Tra il primo e il secondo grado del processo, Pannella ed io veniamo denunciati dal dottor Loiacono per diffamazione a mezzo stampa e calunnia. Gli articoli di “Notizie radicali” e dell’” Astrolabio” non gli erano andati giù. Il presidente Falco no, non denuncia, non querela. Proprio in quei giorni è stato incaricato di dirigere la Corte che giudicherà Pietro Valpreda, un altro anarchico, per la strage di piazza Fontana. E pensa che per il momento stare zitto sia la cosa migliore. Il processo contro di noi, e contro Mario Signorino, che era in quel tempo responsabile de “l’Astrolabio”, si svolse all’Aquila nei primi mesi del 1972. E fu come riaprire il caso Braibanti. I giornali ne parlarono. Riemerse tutta la vicenda del “diabolico professore”. Si sostenne da più parti con decisione la necessità di eliminare dal codice penale il reato di plagio. Non mancarono un’udienza Dacia Maraini e Vittorio Gassman, quest’ultimo ambita preda dei fotografi. E Ferruccio Parri venne a testimoniare in mio favore, malgrado i suoi 82 anni. «Sono venuto qui», disse, «per assumermi la mia responsabilità morale di direttore de “l’Astrolabio” e rivendicare la mia piena solidarietà col giudizio che Loteta ha dato sul processo Braibanti. E quindi la mia piena punibilità a pari titolo». Naturalmente, non fu incriminato. A noi, invece, caduto il reato di calunnia che non c’entrava proprio per niente, diedero nove mesi di reclusione, confermati in appello e poi annullati in Cassazione.

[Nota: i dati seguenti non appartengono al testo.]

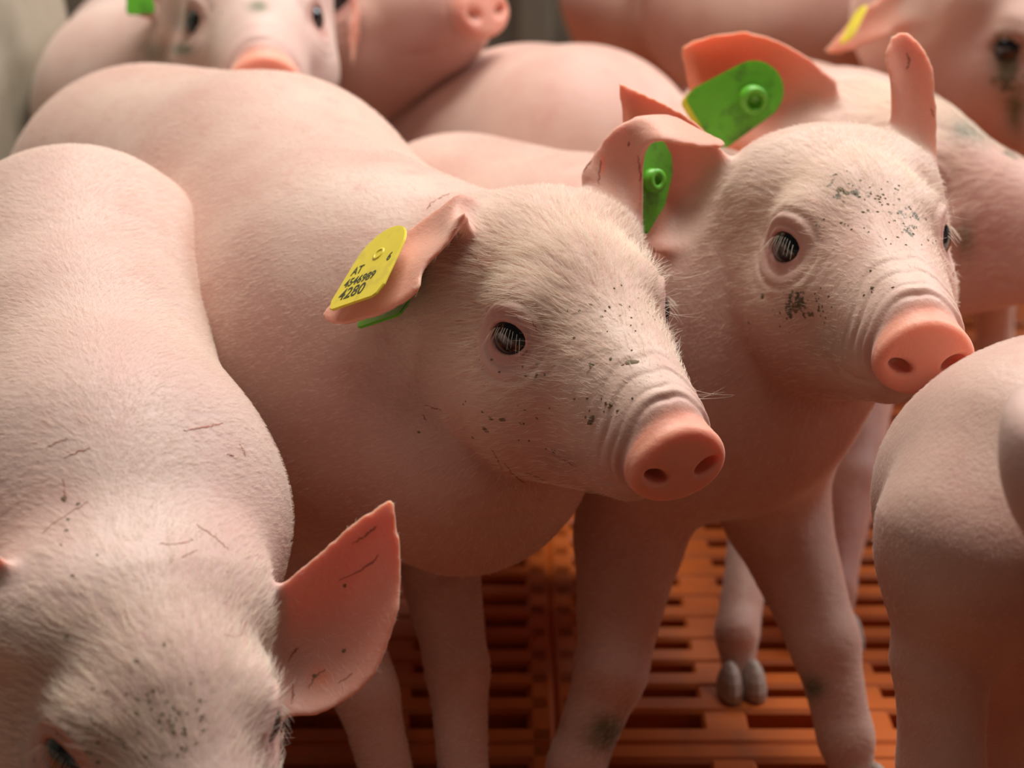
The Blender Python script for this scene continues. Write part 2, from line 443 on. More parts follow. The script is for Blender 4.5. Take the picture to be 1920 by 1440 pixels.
def leg_chain(top, elbow, knee, fet, foot, r):
    pts = [top, elbow, knee, fet, foot]
    return [(pts[i], pts[i + 1], r[i], r[i + 1], 16 if i == 0 else 7) for i in range(4)]
def front_leg(sh, foot, fwd, side, lat, sc=1.0):
    """sh shoulder centre, foot on the floor (mm)"""
    l = np.array([-fwd[1], fwd[0], 0]) * side
    top = sh + l * lat + np.array([0, 0, -12]); foot = np.array([foot[0], foot[1], 9.0])
    el = np.array([top[0] * .75 + foot[0] * .25, top[1] * .75 + foot[1] * .25, sh[2] * .60]) - fwd * 6
    kn = top * .35 + foot * .65; kn[2] = sh[2] * .34; kn += fwd * 5
    fe = foot.copy(); fe[2] = 30; fe -= fwd * 4
    return leg_chain(top, el, kn, fe, foot + fwd * 4, [46 * sc, 30 * sc, 19 * sc, 15 * sc, 12 * sc])
def hind_leg(ru, foot, fwd, side, lat, sc=1.0):
    l = np.array([-fwd[1], fwd[0], 0]) * side
    top = ru + l * lat + np.array([0, 0, -6]) - fwd * 6; foot = np.array([foot[0], foot[1], 9.0])
    st = ru * .6 + foot * .4 + l * lat * .3; st[2] = ru[2] * .66; st += fwd * 22
    hk = foot.copy(); hk[2] = ru[2] * .37; hk -= fwd * 16
    fe = foot.copy(); fe[2] = 30; fe -= fwd * 4
    return leg_chain(top, st, hk, fe, foot + fwd * 4, [56 * sc, 38 * sc, 17 * sc, 14 * sc, 12 * sc])

def laplace(V, E, w, n):
    deg = np.bincount(E.ravel(), minlength=len(V)).astype(np.float32)[:, None]
    for _ in range(n):
        S = np.zeros_like(V)
        for ax in range(3):
            S[:, ax] = np.bincount(E[:, 0], V[E[:, 1], ax], len(V)) + np.bincount(E[:, 1], V[E[:, 0], ax], len(V))
        V = V + (S / np.maximum(deg, 1) - V) * w[:, None]
    return V
def nearest(P, S):
    d = np.full(len(P), 1e9, np.float32); ix = np.zeros(len(P), np.int64)
    c = S.mean(0); R = np.linalg.norm(S - c, axis=1).max() + 25
    m = np.nonzero(np.linalg.norm(P - c, axis=1) < R)[0]
    for s in range(0, len(m), 20000):
        k = m[s:s + 20000]
        D = ((P[k][:, None, :].astype(np.float32) - S[None].astype(np.float32)) ** 2).sum(2)
        j = D.argmin(1); d[k] = np.sqrt(D[np.arange(len(k)), j]); ix[k] = j
    return d, ix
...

Conclusione: l’ 8 giugno del 1981 la Corte Costituzionale cancellò dal diritto penale il reato di plagio. Nel codice Rocco, e, altrettanto, in quello della Repubblica italiana, erano previsti da 5 a 15 anni di reclusione per chiunque sottoponesse «una persona al proprio potere in modo da ridurla in totale stato di soggezione». I magistrati della Consulta rilevarono «l’imprecisione e l’indeterminatezza della norma, l’impossibilità di attribuire ad essa in contenuto oggettivo, coerente e razionale». «Giustamente», conclusero, «essa è stata paragonata ad una mina vagante nel nostro ordinamento». Una mina che non esploderà più.